Eden Prairie, Minn., pro Austin Felix finished sixth in this year’s FLW Cup at Lake Hamilton, but he’s convinced that if the engineers operating Blakely Mountain Dam had released water on a more consistent schedule, the results might have been even better for him. Felix spent most of the tournament keying on the clear waters of Hamilton’s upper end.
“If they’d have pulled water like they did the first day, I’m pretty confident it would’ve been won up there by either myself, Dakota [Ebare] or Scott [Martin],” Felix says, “just because there were so many nicer fish up there swimming around and actually feeding.”
Felix wasn’t relying on current to position fish in any particular way. Rather, he wanted cold, clear water. He thinks the bass living in that cold water had a slower metabolism and where therefore a bit heavier. And they just bit better where it was gin clear.
In practice, Felix found clear water about five miles downstream from the dam. Yet, every day of the tournament, due to the release being later each day, the clear-water line slid farther upstream. Felix had to adjust and move with it.
“It was crystal clear up there during practice,” he says. “I was able to go down the bank, and you could see them cruising around up there. It just gave me confidence that there were fish there. But as the clear water moved, you had to move with it because either the fish wouldn’t bite in the dirty water or they just moved with the water.”
His weights slipped as a result.
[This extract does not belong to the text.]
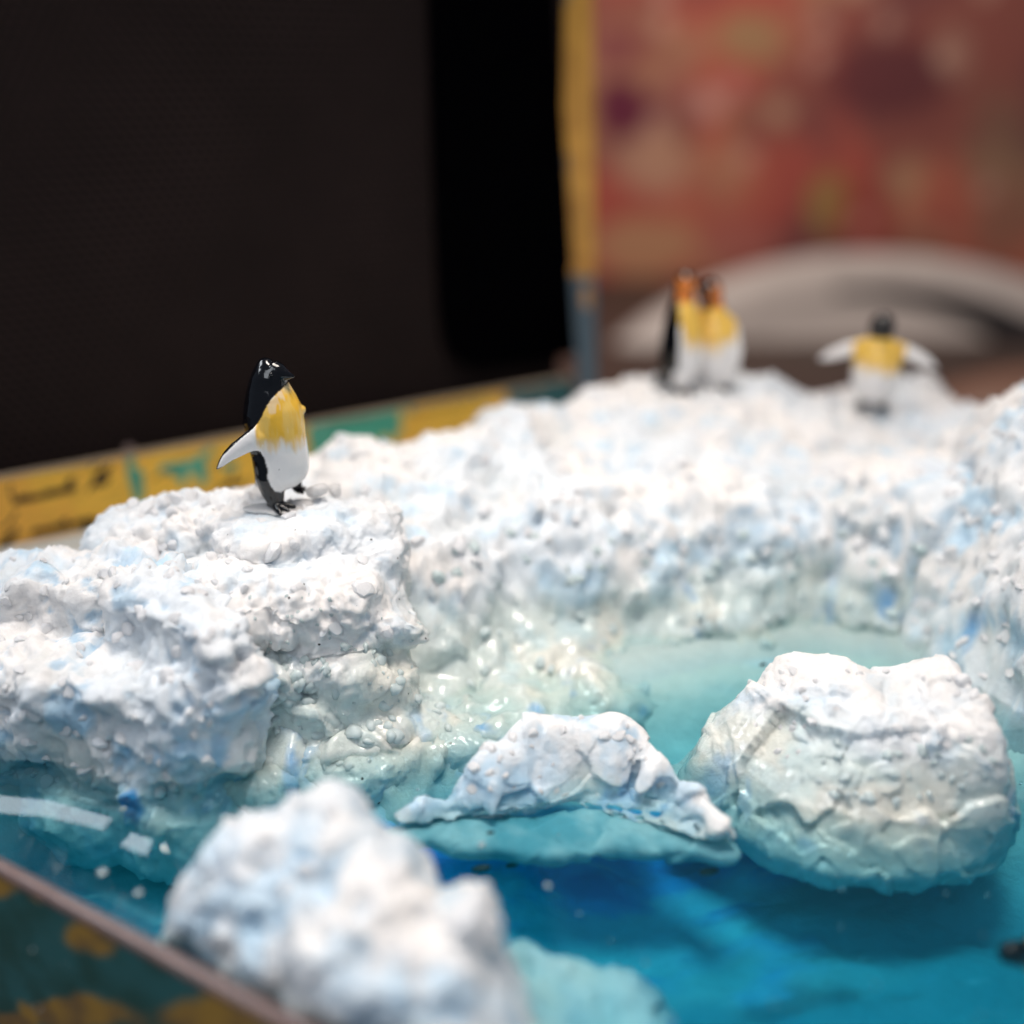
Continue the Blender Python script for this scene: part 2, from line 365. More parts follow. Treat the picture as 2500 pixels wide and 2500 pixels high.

Felix weighed in 13 pounds, 5 ounces on day one, then followed with 9-4 and 7-13. His three-day total of 30-6 earned him his best Cup finish to date.
Felix spent most of the week fishing the main lake. While he had about four different patterns that he tested each day, on day one he did most of his damage skipping docks with a wacky-rigged 4-inch Yamamoto Senko and throwing to schoolers with a 2.8 Keitech Swing Impact FAT swimbait on a 3/16-ounce All-Terrain Tackle Smallie Smasher Swimbait Head, which produced two nice fish. He also weighed in a 2 1/2-pounder from under a culvert.
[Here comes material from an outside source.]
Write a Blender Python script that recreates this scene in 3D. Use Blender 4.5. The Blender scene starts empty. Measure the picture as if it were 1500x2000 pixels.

On the second day, Felix made his adjustments, which included more brush pile fishing.
“I did some of that every day with a shaky head and that same swimmer,” he says. “I’d swim it over the top and get some of those fish that were sitting up high. They’d snatch at it once in a while. I never caught any good ones doing that, but on day two I filled out my limit doing that because I only had two at like 11 o’clock.”
To start day three, Felix ran to within about a half mile of the dam to check the conditions.
“The water was still like 85 degrees and dirty. I knew they hadn’t started pulling water, so I bailed on it early and didn’t go up there until later in the day when they started pulling current,” he says.
Once he saw the conditions at the dam, Felix ran back to the culvert, where he quickly landed four keepers with a 5-inch Senko. He bounced around midday on some brush, but when he talked to Josh Douglas, Jeremy Lawyer and Jordan Osborne and found out they were all struggling in the brush, even though they were mostly committed to it all week, he decided to ditch the brush entirely.
Eventually, Felix ran back up to the clearer flowing waters and caught one more 2-pounder on a Senko. He says by the time the water started flowing, it was just too late. To make matters worse, when he ran back to his culvert that afternoon there was a cow standing in it.
All in all, Felix describes the tournament as a “super grind.” He knew several ways to catch fish, but it almost took a junk-fishing approach to figure out which way to catch them each day based on the conditions and the clear-water line.